Ao final da entrevista, o ministro Juca Ferreira respondeu aos jornalistas sobre o preconceito cultural em cidades interioranas. “A discriminação é regional, é por classe social, as manifestações culturais ligadas às camadas mais pobres da população dificilmente conseguem patrocinadores pela Lei Rouanet. Nós temos no interior do Piauí, na Serra da Capivara, um trabalho realizado por uma organização-não governamental reconhecido no mundo inteiro, o Parque Nacional Serra da Capivara, mas ninguém quer colocar dinheiro público ali por ser no interior do Piauí. Nós precisamos que o MinC tenha acesso a recursos orçamentários que não passem pela ‘boa vontade do investidor privado’ para aplicar na Cultura como um todo.”

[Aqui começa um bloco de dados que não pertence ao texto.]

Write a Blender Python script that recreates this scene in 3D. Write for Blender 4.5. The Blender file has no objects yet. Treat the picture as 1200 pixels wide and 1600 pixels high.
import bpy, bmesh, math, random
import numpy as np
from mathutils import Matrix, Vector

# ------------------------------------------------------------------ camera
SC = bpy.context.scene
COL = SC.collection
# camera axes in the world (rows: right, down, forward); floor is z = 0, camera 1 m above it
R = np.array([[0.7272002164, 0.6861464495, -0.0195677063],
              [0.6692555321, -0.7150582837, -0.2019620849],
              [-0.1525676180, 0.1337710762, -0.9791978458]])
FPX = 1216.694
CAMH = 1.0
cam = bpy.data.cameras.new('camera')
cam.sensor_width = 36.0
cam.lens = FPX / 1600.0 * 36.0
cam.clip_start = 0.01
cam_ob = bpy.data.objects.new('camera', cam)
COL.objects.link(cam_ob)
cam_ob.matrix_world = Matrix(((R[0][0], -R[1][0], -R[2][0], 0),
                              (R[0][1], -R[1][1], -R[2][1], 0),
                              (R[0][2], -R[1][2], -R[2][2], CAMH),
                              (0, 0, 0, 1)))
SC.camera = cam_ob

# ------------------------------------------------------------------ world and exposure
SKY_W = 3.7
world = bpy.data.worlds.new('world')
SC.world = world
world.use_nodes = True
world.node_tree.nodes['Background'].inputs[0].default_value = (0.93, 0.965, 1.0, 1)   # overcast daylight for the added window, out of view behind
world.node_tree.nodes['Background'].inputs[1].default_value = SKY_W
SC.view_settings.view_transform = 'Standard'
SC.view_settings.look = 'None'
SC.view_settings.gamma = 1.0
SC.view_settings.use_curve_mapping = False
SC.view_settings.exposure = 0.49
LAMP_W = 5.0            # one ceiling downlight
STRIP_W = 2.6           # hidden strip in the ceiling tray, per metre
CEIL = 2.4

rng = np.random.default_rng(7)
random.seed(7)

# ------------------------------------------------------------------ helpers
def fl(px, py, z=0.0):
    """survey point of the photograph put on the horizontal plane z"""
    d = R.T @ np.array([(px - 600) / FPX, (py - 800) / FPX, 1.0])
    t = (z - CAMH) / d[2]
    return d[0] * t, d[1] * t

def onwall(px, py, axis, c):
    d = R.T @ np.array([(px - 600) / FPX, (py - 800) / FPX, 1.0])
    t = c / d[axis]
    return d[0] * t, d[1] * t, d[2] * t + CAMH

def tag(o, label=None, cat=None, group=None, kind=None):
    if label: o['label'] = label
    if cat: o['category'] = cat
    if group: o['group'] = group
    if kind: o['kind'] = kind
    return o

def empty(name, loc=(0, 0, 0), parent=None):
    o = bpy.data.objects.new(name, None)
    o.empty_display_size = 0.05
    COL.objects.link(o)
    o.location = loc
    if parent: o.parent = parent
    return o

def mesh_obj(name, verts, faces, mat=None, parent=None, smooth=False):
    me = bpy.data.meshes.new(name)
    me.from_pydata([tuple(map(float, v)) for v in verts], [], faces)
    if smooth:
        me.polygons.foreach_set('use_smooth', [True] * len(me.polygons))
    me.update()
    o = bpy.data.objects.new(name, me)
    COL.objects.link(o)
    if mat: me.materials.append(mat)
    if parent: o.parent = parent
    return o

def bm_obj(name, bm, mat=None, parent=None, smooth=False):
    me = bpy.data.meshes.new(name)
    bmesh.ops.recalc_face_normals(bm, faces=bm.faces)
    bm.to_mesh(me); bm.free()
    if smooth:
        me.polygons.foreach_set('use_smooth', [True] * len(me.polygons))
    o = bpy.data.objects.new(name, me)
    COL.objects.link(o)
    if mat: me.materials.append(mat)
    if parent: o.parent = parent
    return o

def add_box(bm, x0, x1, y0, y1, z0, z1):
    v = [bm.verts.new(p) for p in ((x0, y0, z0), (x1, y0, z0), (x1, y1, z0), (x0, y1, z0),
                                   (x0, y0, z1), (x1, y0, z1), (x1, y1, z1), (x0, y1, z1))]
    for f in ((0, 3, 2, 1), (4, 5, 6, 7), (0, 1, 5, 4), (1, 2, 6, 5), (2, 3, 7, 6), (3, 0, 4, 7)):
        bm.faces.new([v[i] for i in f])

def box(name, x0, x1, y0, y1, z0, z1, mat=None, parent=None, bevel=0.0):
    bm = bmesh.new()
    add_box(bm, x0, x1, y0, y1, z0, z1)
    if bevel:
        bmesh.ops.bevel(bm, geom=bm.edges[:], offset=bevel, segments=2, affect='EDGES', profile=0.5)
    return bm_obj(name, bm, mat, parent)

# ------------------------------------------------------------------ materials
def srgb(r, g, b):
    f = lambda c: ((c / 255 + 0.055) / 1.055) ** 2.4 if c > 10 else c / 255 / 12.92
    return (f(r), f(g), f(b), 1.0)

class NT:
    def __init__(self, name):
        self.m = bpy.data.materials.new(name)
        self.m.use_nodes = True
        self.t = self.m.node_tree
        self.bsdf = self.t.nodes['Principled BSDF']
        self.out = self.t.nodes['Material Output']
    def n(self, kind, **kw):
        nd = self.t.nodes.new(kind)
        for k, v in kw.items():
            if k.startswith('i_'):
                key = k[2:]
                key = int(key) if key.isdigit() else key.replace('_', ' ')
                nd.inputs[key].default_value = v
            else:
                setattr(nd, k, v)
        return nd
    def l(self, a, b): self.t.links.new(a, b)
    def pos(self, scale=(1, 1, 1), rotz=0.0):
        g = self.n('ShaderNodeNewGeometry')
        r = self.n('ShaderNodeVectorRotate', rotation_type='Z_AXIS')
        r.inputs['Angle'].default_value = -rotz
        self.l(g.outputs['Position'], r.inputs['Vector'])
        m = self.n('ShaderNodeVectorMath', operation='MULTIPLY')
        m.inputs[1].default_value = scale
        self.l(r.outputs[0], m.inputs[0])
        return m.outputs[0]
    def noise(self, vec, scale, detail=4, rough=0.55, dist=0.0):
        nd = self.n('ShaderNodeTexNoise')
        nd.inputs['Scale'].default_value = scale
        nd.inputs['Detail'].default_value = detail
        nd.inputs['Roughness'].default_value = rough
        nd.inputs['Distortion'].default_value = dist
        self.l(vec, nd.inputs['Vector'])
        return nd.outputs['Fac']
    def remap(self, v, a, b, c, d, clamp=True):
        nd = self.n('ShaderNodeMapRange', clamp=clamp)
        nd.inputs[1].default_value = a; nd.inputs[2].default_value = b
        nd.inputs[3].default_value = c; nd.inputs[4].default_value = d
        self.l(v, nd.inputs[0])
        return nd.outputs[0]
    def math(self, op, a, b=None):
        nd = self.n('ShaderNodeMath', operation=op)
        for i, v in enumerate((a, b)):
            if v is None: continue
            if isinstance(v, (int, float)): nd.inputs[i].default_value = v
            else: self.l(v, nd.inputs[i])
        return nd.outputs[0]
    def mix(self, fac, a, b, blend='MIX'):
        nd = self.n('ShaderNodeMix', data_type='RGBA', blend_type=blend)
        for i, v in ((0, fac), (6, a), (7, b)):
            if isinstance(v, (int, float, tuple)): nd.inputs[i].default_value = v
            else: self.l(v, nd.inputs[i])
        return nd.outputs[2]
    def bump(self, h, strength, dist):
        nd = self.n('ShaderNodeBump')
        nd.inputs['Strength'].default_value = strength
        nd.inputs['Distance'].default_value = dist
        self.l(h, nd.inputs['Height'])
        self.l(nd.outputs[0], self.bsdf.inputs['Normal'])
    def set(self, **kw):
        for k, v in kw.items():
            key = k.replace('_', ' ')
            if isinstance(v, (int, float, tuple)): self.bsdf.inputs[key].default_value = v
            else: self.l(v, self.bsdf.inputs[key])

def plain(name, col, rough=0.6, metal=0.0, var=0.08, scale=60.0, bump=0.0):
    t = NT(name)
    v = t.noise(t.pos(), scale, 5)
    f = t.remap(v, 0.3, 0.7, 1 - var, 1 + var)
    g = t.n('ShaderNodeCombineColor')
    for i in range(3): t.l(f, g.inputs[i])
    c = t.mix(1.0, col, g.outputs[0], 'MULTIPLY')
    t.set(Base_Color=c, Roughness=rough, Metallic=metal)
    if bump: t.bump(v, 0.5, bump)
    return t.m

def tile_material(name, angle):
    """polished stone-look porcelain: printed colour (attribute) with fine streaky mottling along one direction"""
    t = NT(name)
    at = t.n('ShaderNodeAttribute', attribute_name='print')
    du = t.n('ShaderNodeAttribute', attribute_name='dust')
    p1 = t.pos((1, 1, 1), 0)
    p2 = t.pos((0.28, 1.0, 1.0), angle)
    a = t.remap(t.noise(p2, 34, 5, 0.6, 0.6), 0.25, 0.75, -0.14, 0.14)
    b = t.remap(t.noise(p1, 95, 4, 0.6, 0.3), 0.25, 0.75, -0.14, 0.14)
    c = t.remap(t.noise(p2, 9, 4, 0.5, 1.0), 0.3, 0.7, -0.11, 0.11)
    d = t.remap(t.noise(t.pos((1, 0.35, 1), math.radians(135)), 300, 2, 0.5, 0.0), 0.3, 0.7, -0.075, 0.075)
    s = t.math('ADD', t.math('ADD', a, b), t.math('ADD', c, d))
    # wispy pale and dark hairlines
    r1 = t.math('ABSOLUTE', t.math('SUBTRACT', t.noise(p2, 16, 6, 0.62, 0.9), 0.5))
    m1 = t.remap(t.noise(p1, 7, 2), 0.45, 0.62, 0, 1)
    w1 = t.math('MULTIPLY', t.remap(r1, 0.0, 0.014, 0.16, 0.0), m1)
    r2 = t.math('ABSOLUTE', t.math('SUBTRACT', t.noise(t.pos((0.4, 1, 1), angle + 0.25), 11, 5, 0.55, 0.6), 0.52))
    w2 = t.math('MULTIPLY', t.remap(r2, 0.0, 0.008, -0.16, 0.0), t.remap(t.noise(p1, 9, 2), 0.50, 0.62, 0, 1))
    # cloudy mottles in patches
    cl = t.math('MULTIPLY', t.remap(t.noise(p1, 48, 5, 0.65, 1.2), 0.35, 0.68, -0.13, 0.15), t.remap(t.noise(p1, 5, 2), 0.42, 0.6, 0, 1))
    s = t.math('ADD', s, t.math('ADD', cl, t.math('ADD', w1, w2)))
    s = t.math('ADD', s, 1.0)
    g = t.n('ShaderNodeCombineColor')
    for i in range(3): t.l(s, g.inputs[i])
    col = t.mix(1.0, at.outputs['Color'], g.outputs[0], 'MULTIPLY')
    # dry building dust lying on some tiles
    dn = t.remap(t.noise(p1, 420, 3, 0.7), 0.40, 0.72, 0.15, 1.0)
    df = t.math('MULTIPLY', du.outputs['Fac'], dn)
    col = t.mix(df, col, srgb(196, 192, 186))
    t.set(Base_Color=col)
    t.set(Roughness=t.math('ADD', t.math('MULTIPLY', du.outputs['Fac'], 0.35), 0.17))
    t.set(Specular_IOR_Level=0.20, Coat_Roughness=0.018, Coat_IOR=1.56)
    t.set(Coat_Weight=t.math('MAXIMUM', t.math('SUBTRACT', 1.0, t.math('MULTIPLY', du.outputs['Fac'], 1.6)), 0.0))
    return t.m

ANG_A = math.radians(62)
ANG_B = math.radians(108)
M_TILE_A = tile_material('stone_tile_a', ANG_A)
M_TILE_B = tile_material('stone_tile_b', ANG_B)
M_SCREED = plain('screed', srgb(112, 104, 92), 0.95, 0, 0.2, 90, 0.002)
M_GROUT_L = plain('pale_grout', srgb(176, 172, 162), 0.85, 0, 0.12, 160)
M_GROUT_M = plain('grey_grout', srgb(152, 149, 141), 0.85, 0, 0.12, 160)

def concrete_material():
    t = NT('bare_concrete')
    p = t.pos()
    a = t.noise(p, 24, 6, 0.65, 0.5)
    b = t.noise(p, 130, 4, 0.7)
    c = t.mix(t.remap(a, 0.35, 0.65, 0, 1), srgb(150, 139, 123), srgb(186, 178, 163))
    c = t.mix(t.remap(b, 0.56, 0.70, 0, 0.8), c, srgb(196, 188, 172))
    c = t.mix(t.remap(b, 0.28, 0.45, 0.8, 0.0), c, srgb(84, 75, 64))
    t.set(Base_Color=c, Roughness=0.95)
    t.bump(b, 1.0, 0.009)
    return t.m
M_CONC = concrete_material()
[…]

Ainda sobre o assunto, o ministro declarou ainda que a diversidade cultural é reconhecida pelo MinC como um patrimônio brasileiro. “Cada região tem suas singularidades, que têm que ser respeitadas em uma política nacional de cultura. Para que a gente possa levar em consideração essa diversidade cultural, é necessário que os protagonistas culturais do Brasil inteiro se apresentem com seus projetos e propostas. O Ministério da Cultura não acredita na construção de políticas públicas dentro de gabinete. Temos trabalhado com sistemas de consulta, estimulado os fóruns para captar essa diversidade cultural. É preciso também qualificar os atores culturais, os gestores públicos e as estruturas municipais e estaduais de cultura. A gestão privada e as organizações não-governamentais têm também que passar por um processo de organização que satisfaça as demandas legais. Não podemos passar por cima das estruturas legais, porque se não teríamos problemas com o Tribunal de Contas da União. Então, é necessário elevar o padrão cultural do Brasil inteiro para que essa diversidade cultural seja atendida não só pelo governo federal, mas também pela estrutura pública em geral”.

O ministro finalizou a entrevista declarando: “Todo brasileiro é igual e tem direitos iguais. A Cultura é um direito, é uma necessidade de todo o brasileiro e o Estado tem obrigação de disponibilizar de maneira igualitária a todos”.